If Blum had set out to argue that Du Bois was a religious modernist rather than an atheist or agnostic, I think his book would have been richer and this approach would have taken the unnecessary edge off the book in its strong stance against those who reportedly have underappreciated Du Bois's religiosity. Du Bois as the religious modernist also elucidates Blum's own description of Du Bois's positive relationship with white liberal Protestants such as John Haynes Holmes, pastor of Community Church in New York, and John Howard Melish, pastor of Holy Trinity Episcopal Church (pp. 187-189). That Du Bois attended these churches during the late 1940s and early 1950s, when he was most critical of religion and moved leftward politically (until he joined the Communist party), provides the kind of evidence that Blum needs to substantiate his claims about the meaning and importance of religion in Du Bois's life. Attention to Du Bois's literary works, his "religious imagination," and religious sentiments and descriptions expressed by those at his funeral and admirers of his books, while important and enlightening, does not satisfactorily demonstrate that he was a religious prophet (not to mention the problem of gaining any consensus on this ambiguous and highly personal term). After all, religious language and rhetoric are enormously difficult to link to personal behavior and religious practice (as modern-day elections and campaigning clearly indicate).
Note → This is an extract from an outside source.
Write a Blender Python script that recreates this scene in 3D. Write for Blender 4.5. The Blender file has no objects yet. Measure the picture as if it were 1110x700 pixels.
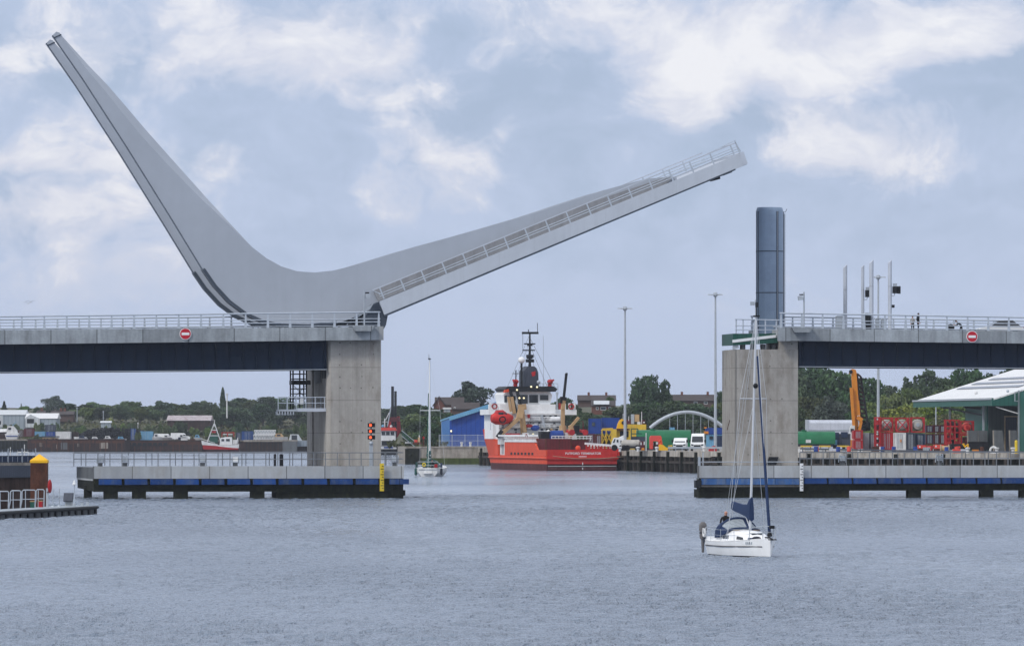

This is a very important work and it will surely raise a host of questions about scholarly bias and social location as powerful factors in shaping how we represent historical figures and what we deem as important motive forces in their lives. Blum's book is a welcome addition to our expanding knowledge of Du Bois and the cultural study of race and religion in American history.
Notes
[1]. Recent examples would include David Levering Lewis, _W. E. B. Du Bois: Biography of a Race, 1868-1919_ (New York: Henry Holt, 1993); idem, _W. E. B. Du Bois: The Fight for Equality and the American Century, 1919-1963_ (New York: Henry Holt, 2000); and Shamoon Zamir, _Dark Voices: W. E. B. Bu Bois and American Thought, 1888-1903_ (Chicago: University of Chicago Press, 1995).
[2]. Curtis Evans, "W. E. B. Du Bois: Interpreting Religion and the Problem of the Negro Church," _Journal of the American Academy of Religion_ 75 (June 2007), 268-297.